Looking back, Desorda said he would have chosen the exact same career path.
“I cannot think of a career in which I could have had more satisfaction, because working with teenagers for all these years has been more rewarding than I ever could have imagined,” Desorda said.
RETIREMENT PLANS
Come next week, Desorda said he plans to slow things down, but only just a little. He said he looks forward to spending more time at home with his wife, Sandy.
“There are enough things around the house that need to be done,” Desorda said.
He’ll also continue to officiate soccer and baseball, his longtime passions.

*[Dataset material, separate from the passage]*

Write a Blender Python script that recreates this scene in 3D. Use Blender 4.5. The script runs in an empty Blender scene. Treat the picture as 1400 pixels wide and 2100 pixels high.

“Whatever I do I want it to be done in the morning, so I can play in the afternoon,” Desorda said. “That has always been a stress reliever.”
But he acknowledged that he won’t be able to completely step away just yet.
“You can’t just walk away at the end of the year and say ‘I’m done,’” Desorda said. “Some kids are scrambling, and parents are calling an emailing you — I think I’m gonna miss that in some perverse way.”
His colleagues said he will be deeply missed around the halls of Mount Abraham.
“I think the thing that amazes me the most about Rick is his ability to personalize his teaching,” said Co-athletic Director Mary Stetson.
Stetson, and her husband Jeff, the other Co-athletic Director, said that Desorda isn’t ever off the clock, even while hunting.
“Personally, he is probably the only deer hunter Jeff and I know that takes his papers from his classes into the woods to grade while waiting to slay the ‘big buck,’” Mary Stetson said.
Principal Andy Kepes also praised Desorda.
“Rick wants all his students to be successful and will bend over backwards to help them in his classes,” said Kepes, who also served with Desorda on the faculty. “His bowtie and sense of humor will be missed by all.”
Desorda said he may also work in some part-time capacity, and that his students have taken to giving him unsolicited career advice. He recalled a conversation with one particular pupil, who said he would make a good applicant because he enjoyed his job and rarely missed work.
“Could I use you for a reference?” Desorda asked the student.
“Yeah, I’d give you one,” the student replied. “I’d hire ya.”